▸ Data for processing:
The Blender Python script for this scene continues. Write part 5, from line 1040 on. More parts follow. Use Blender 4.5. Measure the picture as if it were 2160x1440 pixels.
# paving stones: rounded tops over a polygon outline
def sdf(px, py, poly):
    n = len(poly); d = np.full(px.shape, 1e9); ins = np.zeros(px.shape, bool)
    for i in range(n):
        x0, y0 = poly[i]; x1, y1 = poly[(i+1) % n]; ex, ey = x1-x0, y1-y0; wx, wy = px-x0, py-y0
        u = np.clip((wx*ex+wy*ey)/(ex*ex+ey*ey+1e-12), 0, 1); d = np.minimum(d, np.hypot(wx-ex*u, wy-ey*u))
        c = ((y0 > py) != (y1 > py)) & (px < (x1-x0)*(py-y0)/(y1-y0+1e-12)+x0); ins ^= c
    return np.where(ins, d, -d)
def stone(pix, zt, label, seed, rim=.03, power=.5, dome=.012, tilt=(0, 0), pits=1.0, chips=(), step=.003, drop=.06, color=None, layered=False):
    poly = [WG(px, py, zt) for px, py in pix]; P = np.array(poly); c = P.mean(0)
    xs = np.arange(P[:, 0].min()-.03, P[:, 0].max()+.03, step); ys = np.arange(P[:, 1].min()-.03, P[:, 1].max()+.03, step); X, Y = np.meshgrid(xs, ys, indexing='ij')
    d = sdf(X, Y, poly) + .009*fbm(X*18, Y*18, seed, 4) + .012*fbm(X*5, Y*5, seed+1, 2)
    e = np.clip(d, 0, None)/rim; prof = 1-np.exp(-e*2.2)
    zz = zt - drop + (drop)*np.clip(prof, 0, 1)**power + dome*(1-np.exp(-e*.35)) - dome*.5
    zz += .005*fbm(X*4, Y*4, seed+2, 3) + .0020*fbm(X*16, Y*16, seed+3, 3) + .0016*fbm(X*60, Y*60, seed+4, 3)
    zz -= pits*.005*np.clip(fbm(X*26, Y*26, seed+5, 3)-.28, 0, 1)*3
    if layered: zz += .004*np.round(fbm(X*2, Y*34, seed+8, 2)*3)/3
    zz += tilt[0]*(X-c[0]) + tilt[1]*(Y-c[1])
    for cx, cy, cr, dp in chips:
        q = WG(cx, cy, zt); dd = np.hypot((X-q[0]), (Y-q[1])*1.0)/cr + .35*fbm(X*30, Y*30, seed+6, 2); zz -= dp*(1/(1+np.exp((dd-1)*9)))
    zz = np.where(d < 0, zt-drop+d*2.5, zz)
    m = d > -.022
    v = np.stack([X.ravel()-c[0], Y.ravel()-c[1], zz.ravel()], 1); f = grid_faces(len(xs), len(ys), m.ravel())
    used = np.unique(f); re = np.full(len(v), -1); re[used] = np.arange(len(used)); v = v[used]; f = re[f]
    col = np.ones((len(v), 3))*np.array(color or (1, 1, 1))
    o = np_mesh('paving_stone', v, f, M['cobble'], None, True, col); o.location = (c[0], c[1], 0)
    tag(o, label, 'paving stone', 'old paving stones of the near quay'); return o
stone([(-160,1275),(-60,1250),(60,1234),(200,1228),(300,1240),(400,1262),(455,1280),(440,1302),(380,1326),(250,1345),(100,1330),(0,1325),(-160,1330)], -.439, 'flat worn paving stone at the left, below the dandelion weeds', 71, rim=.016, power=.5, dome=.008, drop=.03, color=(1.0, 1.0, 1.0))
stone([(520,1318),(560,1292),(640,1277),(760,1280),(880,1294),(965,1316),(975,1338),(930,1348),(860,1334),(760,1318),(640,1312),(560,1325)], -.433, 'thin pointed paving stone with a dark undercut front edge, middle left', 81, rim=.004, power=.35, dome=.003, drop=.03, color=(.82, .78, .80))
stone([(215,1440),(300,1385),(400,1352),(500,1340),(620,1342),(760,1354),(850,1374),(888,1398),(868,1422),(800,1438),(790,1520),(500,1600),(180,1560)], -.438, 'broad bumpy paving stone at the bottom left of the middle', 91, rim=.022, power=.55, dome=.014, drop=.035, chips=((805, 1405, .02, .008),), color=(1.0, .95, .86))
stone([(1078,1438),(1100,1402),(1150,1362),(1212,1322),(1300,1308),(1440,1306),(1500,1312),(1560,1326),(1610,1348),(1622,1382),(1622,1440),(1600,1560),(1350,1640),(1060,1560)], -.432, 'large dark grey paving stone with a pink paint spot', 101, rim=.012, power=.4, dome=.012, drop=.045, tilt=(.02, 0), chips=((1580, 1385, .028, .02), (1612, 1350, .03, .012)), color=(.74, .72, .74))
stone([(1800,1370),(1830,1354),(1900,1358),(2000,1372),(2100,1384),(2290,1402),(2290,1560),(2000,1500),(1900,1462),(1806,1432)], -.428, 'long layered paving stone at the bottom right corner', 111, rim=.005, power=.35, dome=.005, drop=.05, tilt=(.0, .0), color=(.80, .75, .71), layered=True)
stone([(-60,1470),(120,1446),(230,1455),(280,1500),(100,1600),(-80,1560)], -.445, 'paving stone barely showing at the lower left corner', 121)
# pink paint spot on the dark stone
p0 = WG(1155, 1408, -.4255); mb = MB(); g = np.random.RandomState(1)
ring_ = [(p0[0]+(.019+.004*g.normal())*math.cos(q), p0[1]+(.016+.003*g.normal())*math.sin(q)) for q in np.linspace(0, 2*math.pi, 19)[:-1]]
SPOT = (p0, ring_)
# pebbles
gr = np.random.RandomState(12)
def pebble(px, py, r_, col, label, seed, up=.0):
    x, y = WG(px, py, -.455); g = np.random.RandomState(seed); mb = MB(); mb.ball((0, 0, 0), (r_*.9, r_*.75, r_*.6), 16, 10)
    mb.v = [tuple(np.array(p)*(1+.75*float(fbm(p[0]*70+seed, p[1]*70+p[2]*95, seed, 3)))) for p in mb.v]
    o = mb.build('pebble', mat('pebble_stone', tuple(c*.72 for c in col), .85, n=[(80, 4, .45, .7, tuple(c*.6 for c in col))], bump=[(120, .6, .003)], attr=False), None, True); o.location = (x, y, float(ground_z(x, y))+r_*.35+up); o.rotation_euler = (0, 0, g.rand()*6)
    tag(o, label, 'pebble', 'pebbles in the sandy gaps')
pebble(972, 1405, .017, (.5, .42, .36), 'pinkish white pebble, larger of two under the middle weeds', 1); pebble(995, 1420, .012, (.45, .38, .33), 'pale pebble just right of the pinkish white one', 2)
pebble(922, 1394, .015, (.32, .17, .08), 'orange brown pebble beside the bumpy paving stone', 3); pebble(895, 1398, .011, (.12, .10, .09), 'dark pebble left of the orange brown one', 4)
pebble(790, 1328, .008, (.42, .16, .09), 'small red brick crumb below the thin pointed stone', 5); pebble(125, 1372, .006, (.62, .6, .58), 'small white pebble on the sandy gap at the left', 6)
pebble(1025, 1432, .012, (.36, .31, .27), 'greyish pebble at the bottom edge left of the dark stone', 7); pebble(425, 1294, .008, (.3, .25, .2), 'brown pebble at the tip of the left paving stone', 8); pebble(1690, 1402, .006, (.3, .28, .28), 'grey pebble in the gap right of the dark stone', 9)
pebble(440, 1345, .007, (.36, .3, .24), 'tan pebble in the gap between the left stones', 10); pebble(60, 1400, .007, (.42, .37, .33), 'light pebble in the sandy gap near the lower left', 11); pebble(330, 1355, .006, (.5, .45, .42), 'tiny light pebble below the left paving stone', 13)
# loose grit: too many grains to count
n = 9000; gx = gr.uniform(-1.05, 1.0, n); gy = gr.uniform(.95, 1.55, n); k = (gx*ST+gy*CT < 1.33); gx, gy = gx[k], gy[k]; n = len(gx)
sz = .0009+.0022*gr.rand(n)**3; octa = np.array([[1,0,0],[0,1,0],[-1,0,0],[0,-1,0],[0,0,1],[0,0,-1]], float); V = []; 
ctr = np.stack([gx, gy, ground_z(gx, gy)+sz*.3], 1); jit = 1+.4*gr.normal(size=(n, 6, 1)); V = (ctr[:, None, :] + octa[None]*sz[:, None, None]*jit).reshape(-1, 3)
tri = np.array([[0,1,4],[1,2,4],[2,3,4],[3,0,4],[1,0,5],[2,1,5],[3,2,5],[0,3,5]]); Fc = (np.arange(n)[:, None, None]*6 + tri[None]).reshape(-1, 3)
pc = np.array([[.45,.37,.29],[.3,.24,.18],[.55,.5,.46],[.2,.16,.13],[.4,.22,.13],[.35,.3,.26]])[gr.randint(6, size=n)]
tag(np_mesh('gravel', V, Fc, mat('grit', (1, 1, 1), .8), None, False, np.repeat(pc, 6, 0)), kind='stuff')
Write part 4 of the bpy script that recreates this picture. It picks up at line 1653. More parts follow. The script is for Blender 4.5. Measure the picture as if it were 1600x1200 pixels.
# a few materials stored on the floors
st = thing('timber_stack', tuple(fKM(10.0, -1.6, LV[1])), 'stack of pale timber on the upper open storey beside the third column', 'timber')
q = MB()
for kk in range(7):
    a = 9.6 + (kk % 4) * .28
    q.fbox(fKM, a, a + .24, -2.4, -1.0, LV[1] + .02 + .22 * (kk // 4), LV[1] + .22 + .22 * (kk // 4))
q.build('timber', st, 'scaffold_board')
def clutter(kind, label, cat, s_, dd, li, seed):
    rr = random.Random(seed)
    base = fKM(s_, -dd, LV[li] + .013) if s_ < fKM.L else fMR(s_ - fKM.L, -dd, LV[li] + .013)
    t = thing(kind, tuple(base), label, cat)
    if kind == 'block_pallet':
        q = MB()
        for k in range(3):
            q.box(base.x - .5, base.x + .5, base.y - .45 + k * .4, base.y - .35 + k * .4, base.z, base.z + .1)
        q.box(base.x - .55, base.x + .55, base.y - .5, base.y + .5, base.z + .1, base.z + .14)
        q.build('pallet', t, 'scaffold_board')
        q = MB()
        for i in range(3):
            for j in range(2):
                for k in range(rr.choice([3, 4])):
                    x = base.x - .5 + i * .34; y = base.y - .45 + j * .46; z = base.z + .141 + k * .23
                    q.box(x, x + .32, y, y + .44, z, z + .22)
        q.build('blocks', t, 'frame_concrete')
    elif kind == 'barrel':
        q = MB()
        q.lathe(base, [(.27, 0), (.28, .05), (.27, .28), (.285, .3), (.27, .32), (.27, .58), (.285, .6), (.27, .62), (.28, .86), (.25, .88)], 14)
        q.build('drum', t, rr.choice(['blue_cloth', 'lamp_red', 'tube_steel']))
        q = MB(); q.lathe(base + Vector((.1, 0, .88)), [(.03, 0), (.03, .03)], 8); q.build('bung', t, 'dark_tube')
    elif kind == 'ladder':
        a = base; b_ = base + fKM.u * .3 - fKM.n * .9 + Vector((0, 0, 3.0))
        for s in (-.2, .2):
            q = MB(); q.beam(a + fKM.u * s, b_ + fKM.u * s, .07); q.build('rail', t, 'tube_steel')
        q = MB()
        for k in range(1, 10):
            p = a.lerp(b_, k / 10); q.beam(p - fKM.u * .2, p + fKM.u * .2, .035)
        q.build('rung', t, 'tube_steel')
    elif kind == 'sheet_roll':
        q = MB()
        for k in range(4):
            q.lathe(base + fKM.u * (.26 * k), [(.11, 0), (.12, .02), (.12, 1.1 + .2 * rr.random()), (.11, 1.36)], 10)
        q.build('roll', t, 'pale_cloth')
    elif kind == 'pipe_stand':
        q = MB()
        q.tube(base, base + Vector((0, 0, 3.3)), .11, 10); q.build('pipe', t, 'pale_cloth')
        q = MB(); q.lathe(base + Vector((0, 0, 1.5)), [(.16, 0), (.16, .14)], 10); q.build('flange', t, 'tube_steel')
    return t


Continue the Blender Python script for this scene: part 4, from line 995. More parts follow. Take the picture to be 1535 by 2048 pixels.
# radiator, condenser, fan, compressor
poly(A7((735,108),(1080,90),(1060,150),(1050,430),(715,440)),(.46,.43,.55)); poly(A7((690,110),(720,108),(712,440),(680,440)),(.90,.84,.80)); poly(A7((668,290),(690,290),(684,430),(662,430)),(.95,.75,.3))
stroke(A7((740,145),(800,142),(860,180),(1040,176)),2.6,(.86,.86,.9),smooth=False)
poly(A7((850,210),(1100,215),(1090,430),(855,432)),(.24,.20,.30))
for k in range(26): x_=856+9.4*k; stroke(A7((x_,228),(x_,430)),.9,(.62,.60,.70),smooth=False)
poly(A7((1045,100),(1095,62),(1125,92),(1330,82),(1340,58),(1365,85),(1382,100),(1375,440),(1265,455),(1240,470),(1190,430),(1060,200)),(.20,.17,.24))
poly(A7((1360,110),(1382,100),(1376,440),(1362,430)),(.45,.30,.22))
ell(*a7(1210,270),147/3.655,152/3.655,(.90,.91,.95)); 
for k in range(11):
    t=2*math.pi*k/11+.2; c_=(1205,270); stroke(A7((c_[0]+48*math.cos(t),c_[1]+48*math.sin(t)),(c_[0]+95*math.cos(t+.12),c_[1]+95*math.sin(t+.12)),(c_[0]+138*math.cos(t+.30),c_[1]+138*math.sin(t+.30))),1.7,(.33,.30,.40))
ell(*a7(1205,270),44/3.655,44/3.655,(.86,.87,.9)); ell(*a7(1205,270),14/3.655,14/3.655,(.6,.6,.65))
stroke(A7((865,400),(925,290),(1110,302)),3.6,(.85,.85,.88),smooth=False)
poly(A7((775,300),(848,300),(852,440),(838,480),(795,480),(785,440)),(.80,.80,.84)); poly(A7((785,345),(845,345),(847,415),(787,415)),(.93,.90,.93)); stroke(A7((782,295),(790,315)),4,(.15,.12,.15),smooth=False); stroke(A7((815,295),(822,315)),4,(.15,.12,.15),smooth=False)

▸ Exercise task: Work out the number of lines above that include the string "were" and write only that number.

▸ Result: 2